Friday, February 3, 2012

Lately I've been worried about something - that I do not have the necessary self-motivation to pursue HEMA to the highest degree. That is, one of my ambitions had always been to become one of "the Names" in WMA - you know, the people who seem to be on the instructor list of almost any event, the people who when you think of a specific art you think of them (example: Italian rapier = Tom Leoni). The thing is that I've always known this about myself - even as a musician during high school I really didn't like solo practice. Group practice I looked forward too but I couldn't really get up the gumption to practice the sax on my own on a regular basis, but I would practice because it was necessary for group practice/concerts to go well. While I was living in Eugene, solo practice was easy for the same reason - it made group lessons at UO or the salle go smoother (and there was the added pressure of teaching).
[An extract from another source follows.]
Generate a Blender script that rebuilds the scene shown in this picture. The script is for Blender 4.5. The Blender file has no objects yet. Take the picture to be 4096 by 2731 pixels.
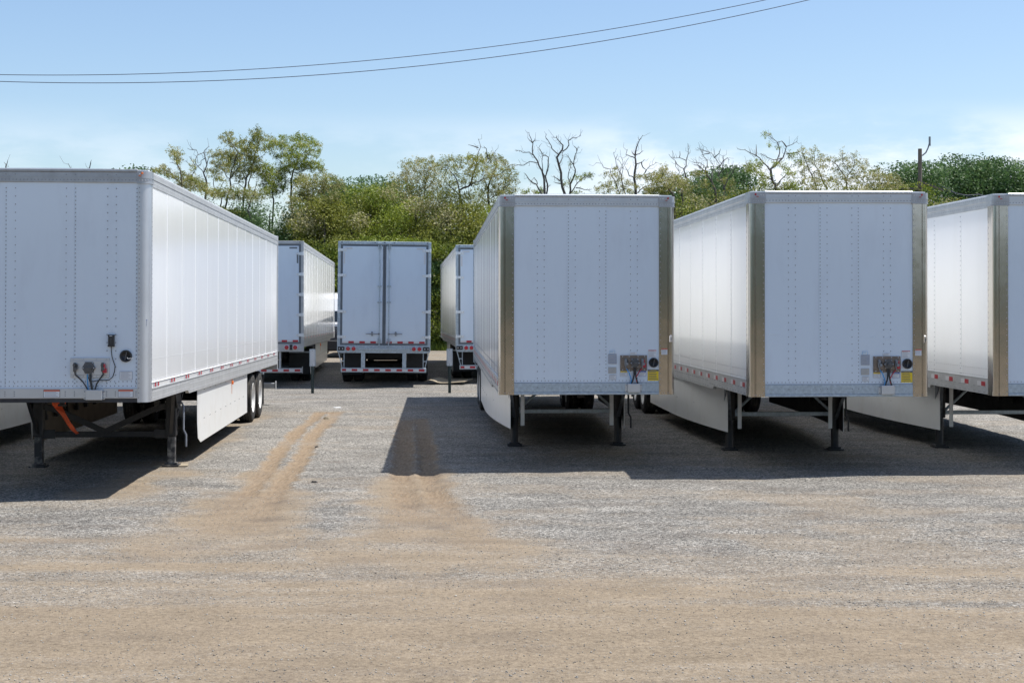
import bpy, math, random
import numpy as np
from mathutils import Vector, Matrix
PI = math.pi
scn = bpy.context.scene
col = scn.collection

# ------------------------------------------------------------------ camera
CAMH = 2.534
F4, HY = 5916.0, 1187.1            # focal length and horizon row in photograph pixels
cd = bpy.data.cameras.new("camera"); cam = bpy.data.objects.new("camera", cd); col.objects.link(cam)
cd.lens = 52.0; cd.sensor_width = 36.0; cd.clip_end = 3000; cd.clip_start = 0.1
cd.shift_y = -(1365.5 - HY) / 4096.0
cam.location = (0, 0, CAMH); cam.rotation_euler = (PI/2, 0, 0)
scn.camera = cam

# ------------------------------------------------------------------ sky, sun, exposure
SV = Vector((1.70, 0.42, 4.03)).normalized()          # towards the sun
SUN_EL = math.asin(SV.z); SUN_AZ = math.atan2(SV.x, SV.y)
world = bpy.data.worlds.new("World"); scn.world = world; world.use_nodes = True
wn, wl = world.node_tree.nodes, world.node_tree.links
for n in list(wn): wn.remove(n)
def N(nodes, t, **kw):
    n = nodes.new(t)
    for k, v in kw.items(): setattr(n, k, v)
    return n
wout = N(wn, 'ShaderNodeOutputWorld'); wbg = N(wn, 'ShaderNodeBackground'); wbg.inputs[1].default_value = 0.122
sky = N(wn, 'ShaderNodeTexSky', sky_type='NISHITA', sun_disc=False, sun_elevation=SUN_EL, sun_rotation=SUN_AZ,
        air_density=1.0, dust_density=0.9, ozone_density=3.2, altitude=100)
tc = N(wn, 'ShaderNodeTexCoord')
mp = N(wn, 'ShaderNodeMapping'); mp.inputs['Scale'].default_value = (3.0, 3.0, 9.0); mp.inputs['Location'].default_value = (1.15, 0.2, 0.1)
ns = N(wn, 'ShaderNodeTexNoise'); ns.inputs['Scale'].default_value = 1.6; ns.inputs['Detail'].default_value = 9; ns.inputs['Roughness'].default_value = 0.6
sep = N(wn, 'ShaderNodeSeparateXYZ')
el = N(wn, 'ShaderNodeMapRange', interpolation_type='SMOOTHSTEP'); el.inputs[1].default_value = 0.088; el.inputs[2].default_value = 0.13; el.inputs[3].default_value = 1.0; el.inputs[4].default_value = 0.0
cr = N(wn, 'ShaderNodeMapRange', interpolation_type='SMOOTHSTEP'); cr.inputs[1].default_value = 0.38; cr.inputs[2].default_value = 0.56
mul = N(wn, 'ShaderNodeMath', operation='MULTIPLY')
sc = N(wn, 'ShaderNodeMath', operation='MULTIPLY'); sc.inputs[1].default_value = 0.95
mx = N(wn, 'ShaderNodeMix', data_type='RGBA'); mx.inputs[7].default_value = (6.6, 7.0, 7.6, 1)
wl.new(tc.outputs['Generated'], mp.inputs[0]); wl.new(mp.outputs[0], ns.inputs['Vector'])
wl.new(tc.outputs['Generated'], sep.inputs[0]); wl.new(sep.outputs[2], el.inputs[0])
wl.new(ns.outputs[0], cr.inputs[0]); wl.new(cr.outputs[0], mul.inputs[0]); wl.new(el.outputs[0], mul.inputs[1])
side = N(wn, 'ShaderNodeMapRange', interpolation_type='SMOOTHSTEP'); side.inputs[1].default_value = -.16; side.inputs[2].default_value = .22; side.inputs[3].default_value = .30
mul2 = N(wn, 'ShaderNodeMath', operation='MULTIPLY'); wl.new(sep.outputs[0], side.inputs[0]); wl.new(side.outputs[0], mul2.inputs[1]); wl.new(mul.outputs[0], mul2.inputs[0])
wl.new(mul2.outputs[0], sc.inputs[0]); wl.new(sc.outputs[0], mx.inputs[0]); wl.new(sky.outputs[0], mx.inputs[6])
wl.new(mx.outputs[2], wbg.inputs[0]); wl.new(wbg.outputs[0], wout.inputs[0])

sd = bpy.data.lights.new("sun", 'SUN'); so = bpy.data.objects.new("sun", sd); col.objects.link(so)
sd.energy = 4.9; sd.angle = math.radians(0.53); sd.color = (1.0, 0.965, 0.91)
so.rotation_euler = SV.to_track_quat('Z', 'Y').to_euler(); so.location = SV * 60
vs = scn.view_settings; vs.view_transform = 'Standard'; vs.look = 'None'; vs.gamma = 1; vs.use_curve_mapping = False
vs.exposure = 0.42
scn.render.engine = 'CYCLES'
scn.cycles.max_bounces = 8; scn.cycles.diffuse_bounces = 4; scn.cycles.glossy_bounces = 4

# ------------------------------------------------------------------ helpers
def at(px, py, d):
    """photograph pixel (2352 wide view) at depth d -> world point"""
    return Vector(((px*1.7415-2048)/F4*d, d, CAMH+(HY-py*1.7415)/F4*d))
def tag(o, label=None, cat=None, group=None, kind=None):
    if label: o['label'] = label
    if cat: o['category'] = cat
    if group: o['group'] = group
    if kind: o['kind'] = kind
    return o
def empty(name, loc=(0, 0, 0), rz=0.0):
    o = bpy.data.objects.new(name, None); col.objects.link(o)
    o.empty_display_size = 0.3; o.location = loc; o.rotation_euler = (0, 0, rz); return o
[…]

Part of what has put me into a non-practice rut since moving from Eugene (I think) is partially due to money issues. My wife is in her first year of teaching after finishing graduate school, I am contemplating graduate school, and so thinking about buying new armour, or enough wasters to start teaching Armizare, traveling half-way across the country for events, etc. begins to put a strain on our finances that we just can't handle right now. That is the reason I've been looking into other sword arts to study - arts that require less armour to practice, arts whose weapons are less expensive, etc. - because longswords, poleaxes, and their required bouting/safe practice armour is expensive.

Options so far have included:
-Rapier
-Sword & Buckler (of various traditions)
-Bolognese School
-Military Sabre
-Backsword/Baskethilt swords (mainly because single-sticks are cheap)

I uess I'm jsut putting this out there is the hope that others have had the same issues and maybe have some advice for me?

4 comments:

Michael S said...

Personally, I'm not interested in becoming a 'HEMA-household-name', just in becoming a better fighter for a particularly unlikely set of circumstances. But I doubt that I could become a respected authority on a martial art without being good at it. By training at it tons. And in my experience, nothing will keep you motivated and 'into' HEMA like a group of enthusiastic people to train with (or better yet, a good coach and/or instructor).

To be honest, if you're looking for a 'supplementary' Martial art to support Armizare, I think that you could do worse than visiting bullshido.net and finding your nearest decent MMA gym. MMA tends to demand athleticism, and be thin on moaning and navel-gazing, in favour of training, coaching and getting better at fighting. Besides, wrestling needs very little kit...

Personally, I'm debating getting back into Olympic fencing for similar reasons - so I can examine good coaching and training firsthand.

SM said...

What do you mean about longsword being expensive? To do solo drills you need a weapon (maybe $200), to do unarmoured pair drills you need a weapon, gloves, a fencing mask, and a sturdy jacket (maybe $400). After a few hundred hours of practice or so, someone might add a gorget, rigid hand knee and elbow armour, and a steel helmet for maybe $400 more and have sufficient kit for sparring with steel. I don't see how any weapon art (except pure knife and stick ones) could be cheaper; even a rubber knife in the face at speed is bad news.

Alex said...

SM-

I really hope you were being sarcastic. If not then please just remember that "expensive" is a relative term - relative to each individual's economic status. My 3 years pay from work = the change Phil Knight finds in his couch.

SM said...

No, that was a serious question about longsword being expensive -relative to other weapon arts-. Armed martial arts are a $50/month hobby in North America, which isn't negligible, but you seemed to think you could find something cheaper. I don't understand how another sword art would be much cheaper, unless you want to spar or train in harness (or can find a big group which can split insurance and hall fees among more people!) Backsword and rapier and sword and buckler folks seem to need just as much equipment for pair drills as longsword groups do.

I don't know your economic situation, just what you post here. I didn't mean to hit a sore spot.